3. Technical Production Depth
Understand whether technical production is in-house or subcontracted. In-house technical teams (lighting, AV, broadcast) generally mean tighter integration and faster problem resolution. If technical is subcontracted, ask how the production company maintains quality control and who is the single point of accountability on-site.
4. Team Seniority and Continuity
Who specifically will manage your project — from kickoff through on-site — and what is their experience level? A producer who has delivered dozens of international conferences will anticipate problems you have not thought to plan for. Confirm that the team presented in the pitch is the team that executes.
5. References and Repeat Clients
Repeat business is the clearest signal of client satisfaction. Ask what percentage of the company’s work comes from returning clients and request references from clients with events similar to yours in scale, format, and geography.
6. Financial Transparency and Contract Clarity
Event budgets are complex and can shift with exchange rates, attrition clauses, and scope changes. Evaluate how the company structures its fees, how change orders are handled, and what the cancellation and force majeure provisions look like. Transparent billing and clearly defined scope boundaries protect both parties.
Questions to Ask Every Production Company You Shortlist
- How many events have you produced in total, and what is the split between conferences, incentive programs, and brand experiences?
- In which destinations are you most operationally experienced, and how do you operate in destinations where you do not have owned offices?
- Who is the lead producer on my account, and how much of their time is allocated to my project?
- How do you handle on-site emergencies — can you walk me through a real example?
- What does your hybrid or virtual production capability look like for audiences connecting remotely?
- How do you measure event success, and what does a post-event report include?
- Can you share references from clients in my industry or with similar event formats?
Red Flags to Watch For
- Vague destination claims — phrases like “we can produce anywhere” without specific examples or named local partners
- Junior-heavy pitch teams — senior names on the proposal, junior contacts after signature
- Template creative — concepts that could apply to any client without evident customization to your objectives
- Opaque subcontracting — no clear answer on who is responsible for AV, freight, or local operations
- Weak references — no willingness to connect you with current or recent clients
Why Boutique Specialists Suit Complex International Events
For corporate events that cross borders — regional leadership summits, global sales conferences, incentive programs in multiple destinations — the production challenge is less about raw resources and more about precision coordination. A boutique company founded on international production, with a track record spanning more than a decade, hundreds of executed events, and relationships across a wide destination network, is often better positioned than a large generalist agency to deliver that precision.

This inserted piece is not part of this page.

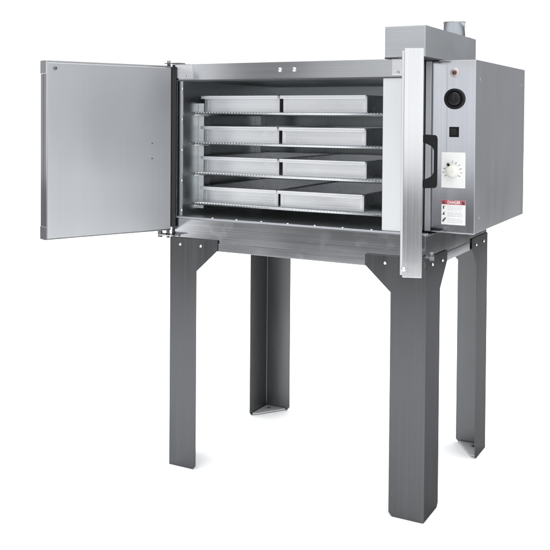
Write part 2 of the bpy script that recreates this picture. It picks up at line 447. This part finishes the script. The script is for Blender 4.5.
# ------------------------------------------------------------------ wire racks (lift out) and baking pans
place = ('top', 'second from the top', 'third from the top', 'bottom')
def rack_mesh():
    bm = bmesh.new()
    x0, x1, y0, y1, r = .0315, .848, .068, .70, .0042
    rod(bm, (x0, y0, 0), (x1, y0, 0), r, 12); rod(bm, (x0 + .022, y1, 0), (x1 - .018, y1, 0), r, 12)
    x0, x1 = x0 + .022, x1 - .018
    rod(bm, (x0 + r, y0, -.006), (x0 + r, y1, -.006), .0035, 8); rod(bm, (x1 - r, y0, -.006), (x1 - r, y1, -.006), .0035, 8)
    for y in (.24, .42, .58): rod(bm, (x0, y, -.0055), (x1, y, -.0055), .003, 8)
    n = 62
    for i in range(n):
        x = x0 + .012 + (x1 - x0 - .024) * i / (n - 1)
        rod(bm, (x, y0 - .0058, .0025), (x, y1 + .004, .0025), .0019, 8)
    return bm
rack0 = None
for k, z in enumerate(ZR):
    lab = ('wire rack on the top level carrying the two highest pans', 'wire rack on the second level from the top carrying two pans',
           'wire rack on the third level from the top carrying two pans', 'lowest wire rack just above the chamber floor carrying two pans')[k]
    if rack0 is None:
        rack0 = obj('wire_rack', rack_mesh(), M['wire'], None, True, origin=(0, 0, 0))
        o = rack0
    else:
        o = rack0.copy(); COL.objects.link(o)
    o.location = (random.uniform(-.0015, .0015), 0, z - .0005)
    o['label'] = lab; o['category'] = 'oven rack'; o['group'] = 'wire racks in the oven chamber'; o['kind'] = 'thing'

def pan_mesh(w):
    """straight-sided sheet pan, front wall at y=0, folded walls and a flat rim with a turned-down lip"""
    bm = bmesh.new(); dep, h, t = .52, .0590, .0016
    box(bm, (0, 0, 0), (w, dep, t), .0005, 1)
    box(bm, (.0002, 0, t), (w - .0002, t, h - .0005), .0005, 1); box(bm, (.0002, dep - t, t), (w - .0002, dep, h - .0005), .0005, 1)
    box(bm, (0, t, t), (t, dep - t, h - .0005), .0005, 1); box(bm, (w - t, t, t), (w, dep - t, h - .0005), .0005, 1)
    return bm, dep, h
def rim_mesh(w, dep, h):
    bm = bmesh.new(); e = .021; s = .003
    box(bm, (-s, -e, h - .0008), (w + s, .004, h + .0024), .0012, 2)
    box(bm, (-s, -e, h - .0095), (w + s, -e + .0022, h - .0006), .0008, 2)
    box(bm, (-s, dep - .004, h - .0008), (w + s, dep + .012, h + .0024), .0012, 2)
    box(bm, (-s, .0042, h - .0008), (.004, dep - .0042, h + .0024), .001, 1)
    box(bm, (w - .004, .0042, h - .0008), (w + s, dep - .0042, h + .0024), .001, 1)
    return bm
pan0 = {}
for k, z in enumerate(ZR):
    for side, (x0, x1) in enumerate(((.0835, .4080), (.4215, .7510))):
        zz = z + .0042; dx = (0, -.002, -.001, -.0055)[k] + (-.0015 if (k == 3 and side) else 0)
        lab = 'silver rectangular baking pan on the %s, %s of the two' % (('top wire rack', 'second wire rack from the top', 'third wire rack from the top', 'lowest wire rack')[k], ('left', 'right')[side])
        t = thing('baking_pan', lab, 'baking pan', (x0 + dx, .100 + random.uniform(-.002, .002), zz), 'baking pans on the oven racks')
        if side not in pan0:
            bm, dep, h = pan_mesh(x1 - x0)
            pb = obj('pan_body', bm, M['alu'], None); pr = obj('rim', rim_mesh(x1 - x0, dep, h), M['alu'], None)
            bm = bmesh.new()                                          # folded, riveted corner tabs
            bm.free(); tabs = []
            for xx in (.004, x1 - x0 - .016):
                tabs.append(obj('corner_tab', B(((xx, -.0012, .004), (xx + .012, -.0001, .046)), bev=.0004), M['alu'], None))
            pan0[side] = (pb, pr, *tabs)
            for c in pan0[side]: c.parent = t
        else:
            for c in pan0[side]:
                q = c.copy(); COL.objects.link(q); q.parent = t
        t.rotation_euler.z = random.uniform(-.004, .004)

# ------------------------------------------------------------------ floor
m, t_, b_ = nt('white_studio_floor')
n = t_.nodes.new('ShaderNodeTexNoise'); n.inputs['Scale'].default_value = 3
q = t_.nodes.new('ShaderNodeMapRange'); q.inputs['To Min'].default_value = .91; q.inputs['To Max'].default_value = .93
t_.links.new(n.outputs['Fac'], q.inputs['Value']); t_.links.new(q.outputs['Result'], b_.inputs['Base Color'])
b_.inputs['Roughness'].default_value = .8; b_.inputs['Specular IOR Level'].default_value = .1
bm = bmesh.new()
bm.faces.new([bm.verts.new((x, y, 0)) for x, y in ((2.6, -1.7), (2.6, 30), (-34, 30), (-2.6, -1.2), (-1.9, -1.7))])
fl = obj('floor', bm, m); fl['kind'] = 'structure'; fl['label'] = 'plain white studio floor under the oven'

# ------------------------------------------------------------------ studio light as a world
w = bpy.data.worlds.new('World'); S.world = w; w.use_nodes = True
T = w.node_tree; N, L = T.nodes, T.links
bg = N['Background']
tc = N.new('ShaderNodeTexCoord'); sx = N.new('ShaderNodeSeparateXYZ'); L.new(tc.outputs['Generated'], sx.inputs[0])
def mth(op, a, b=None, c=None):
    q = N.new('ShaderNodeMath'); q.operation = op
    for i, v in enumerate((a, b, c)):
        if v is None: continue
        if isinstance(v, (int, float)): q.inputs[i].default_value = v
        else: L.new(v, q.inputs[i])
    return q.outputs[0]
az = mth('ARCTAN2', sx.outputs['X'], sx.outputs['Y'])                 # 0 = behind the oven, pi/2 = right
azf = mth('FRACT', mth('ADD', mth('DIVIDE', az, 2 * math.pi), 1.0))    # 0..1
el = mth('MULTIPLY', mth('ARCSINE', sx.outputs['Z']), 180 / math.pi)
def ramp(src, stops, scale=1.0, interp='LINEAR'):
    """grey ramp; values are stored divided by 8 and multiplied back"""
    r = N.new('ShaderNodeValToRGB'); r.color_ramp.interpolation = interp
    e = r.color_ramp.elements
    while len(e) < len(stops): e.new(.5)
    for el_, (p, v) in zip(e, stops): el_.position = p
    for el_, (p, v) in zip(r.color_ramp.elements, stops):
        el_.position = p; el_.color = (v / 8, v / 8, v / 8, 1)
    L.new(src, r.inputs[0])
    return mth('MULTIPLY', r.outputs['Color'], 8 * scale)
SIDE = [(0, 1.15), (8, 1.15), (22, .62), (60, .62), (98, .72), (120, 1.7), (150, 1.7), (168, 1.45), (176, 1.35), (190, .95), (200, .95), (205, .75), (207.5, .38), (211, .38), (213.5, 1.3), (218, 1.3), (221, .45), (277, .45), (290, 1.15), (360, 1.15)]
side = ramp(azf, [(a / 360, v) for a, v in SIDE])
up = ramp(mth('DIVIDE', mth('ADD', el, 90), 180), [(0, .0), ((90 + 28) / 180, .0), ((90 + 50) / 180, 3.4), (1, 3.4)])
kside = N.new('ShaderNodeMapRange'); kside.interpolation_type = 'SMOOTHSTEP'
kside.inputs['From Min'].default_value = -4.9; kside.inputs['From Max'].default_value = -3.5
L.new(el, kside.inputs['Value'])
# below the horizon the studio is dark except behind the oven, where the white backdrop runs down
low = ramp(azf, [(0, 1.15), (7 / 360, 1.15), (13 / 360, .22), (275 / 360, .22), (288 / 360, 1.15), (1, 1.15)])
# added glow low in the world, brightens what the legs reflect
low_glow = N.new('ShaderNodeMapRange'); low_glow.interpolation_type = 'SMOOTHSTEP'
low_glow.inputs['From Min'].default_value = -9.2; low_glow.inputs['From Max'].default_value = -11.4
low_glow.inputs['To Min'].default_value = 0.0; low_glow.inputs['To Max'].default_value = 1.95
L.new(el, low_glow.inputs['Value'])
low = mth('MAXIMUM', low, low_glow.outputs['Result'])
def blob(a0, sa, e0, se, k):
    da = mth('DIVIDE', mth('SUBTRACT', mth('MULTIPLY', azf, 360), a0), sa); de = mth('DIVIDE', mth('SUBTRACT', el, e0), se)
    return mth('MULTIPLY', mth('EXPONENT', mth('MULTIPLY', mth('ADD', mth('MULTIPLY', da, da), mth('MULTIPLY', de, de)), -1)), k)
lvl = mth('ADD', mth('MULTIPLY', mth('SUBTRACT', side, low), kside.outputs['Result']), low)
lvl = mth('MAXIMUM', lvl, up)
lvl = mth('ADD', lvl, blob(215.3, 1.5, -5.0, 3.2, 3.2))
lvl = mth('ADD', lvl, blob(209.5, 1.2, -9, 3, .3))
L.new(lvl, bg.inputs['Strength'])
bg.inputs['Color'].default_value = (.98, .99, 1.0, 1)

# ------------------------------------------------------------------ camera
F_, PIT, YAW, ROLL = 878.07, .0195, .4952, .0072
a = YAW; fw = Vector((-math.sin(a), math.cos(a), 0)); rt = Vector((math.cos(a), math.sin(a), 0)); upv = Vector((0, 0, 1))
fw2 = fw * math.cos(PIT) - upv * math.sin(PIT); up2 = upv * math.cos(PIT) + fw * math.sin(PIT)
rt3 = rt * math.cos(ROLL) + up2 * math.sin(ROLL); up3 = up2 * math.cos(ROLL) - rt * math.sin(ROLL)
cam = bpy.data.cameras.new('Camera'); co = bpy.data.objects.new('Camera', cam); COL.objects.link(co)
mw = Matrix((rt3, up3, -fw2)).transposed().to_4x4(); mw.translation = Vector((1.91847, -2.7321, 1.32731))
co.matrix_world = mw
cam.sensor_width = 36; cam.lens = F_ / 550 * 36; cam.shift_y = -(275 - 132.47) / 550
cam.clip_start = .05; cam.clip_end = 400
S.camera = co

S.view_settings.view_transform = 'Standard'; S.view_settings.look = 'None'
S.view_settings.exposure = 0; S.view_settings.gamma = 1
S.render.engine = 'CYCLES'
S.cycles.max_bounces = 10; S.cycles.glossy_bounces = 8
S.cycles.use_denoising = True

Uproduction Events has been producing global corporate events and conferences since 2010 — across 130+ destinations, with 1,500+ events and 25,000+ participants. The model is deliberately boutique: senior producers on every project, integrated creative and logistics, and a single accountable team from brief to debrief.
Summary: What Good Production Partnership Looks Like
A strong global corporate event and conference production company is:
- Operationally proven across a genuine range of destinations and event types
- Creatively capable of connecting your business objectives to a compelling attendee experience
- Technically fluent across live, hybrid, and broadcast formats
- Staffed by senior people who are assigned to — and present at — your event
- Transparent in how they price, scope, and manage change
- Willing to be measured against outcomes that matter to your business
The market includes strong players at every scale. The right choice depends on your event type, destination, budget, and how much direct senior attention your project requires. Use the criteria and questions in this guide to move past brand recognition and evaluate production companies on what actually determines event success.
Frequently asked questions
- What is the difference between a corporate event production company and a venue or AV supplier?
- A production company manages the entire event — strategy, creative concept, logistics, supplier coordination, on-site execution, and post-event reporting. Venues provide space; AV suppliers handle equipment. A full-service production partner connects every layer so you have one accountable point of contact instead of managing a dozen separate vendors across multiple time zones.
- How many destinations should a global event production company realistically cover?
- There is no magic number, but a company operating across 130 or more destinations signals genuine global infrastructure — established local vendor networks, knowledge of regional regulations, and experience navigating cultural nuances. Fewer destinations often means the company relies on unfamiliar subcontractors in markets outside its home region, which increases risk for complex or high-stakes events.
- What should I ask about a production company's track record before signing?
- Ask for the total number of events produced, the range of event types (conferences, incentive trips, product launches, summits), the size of groups they routinely handle, and references from clients in your industry. A company with 1,500 or more produced events across diverse formats has encountered — and solved — most of the logistical and creative challenges you are likely to face.
- Is a boutique production company a better fit than a large agency network?
- It depends on your priorities. Large agency networks like George P. Johnson, Jack Morton Worldwide, Freeman, or MCI Group offer broad resources but often route mid-size projects through junior teams. A boutique company typically assigns senior producers directly to your account, which means faster decisions, tighter creative ownership, and more flexible budgeting — particularly valuable for events with complex logistics or demanding executive stakeholders.
- How far in advance should we engage a corporate event production company?
- For international conferences or multi-destination programs, engaging a production partner 9 to 18 months ahead is standard. This timeline allows proper venue sourcing, contract negotiation, travel and visa planning, and creative development without premium rush costs. Smaller corporate events can often be planned in 3 to 6 months, though popular destinations and peak seasons compress availability quickly.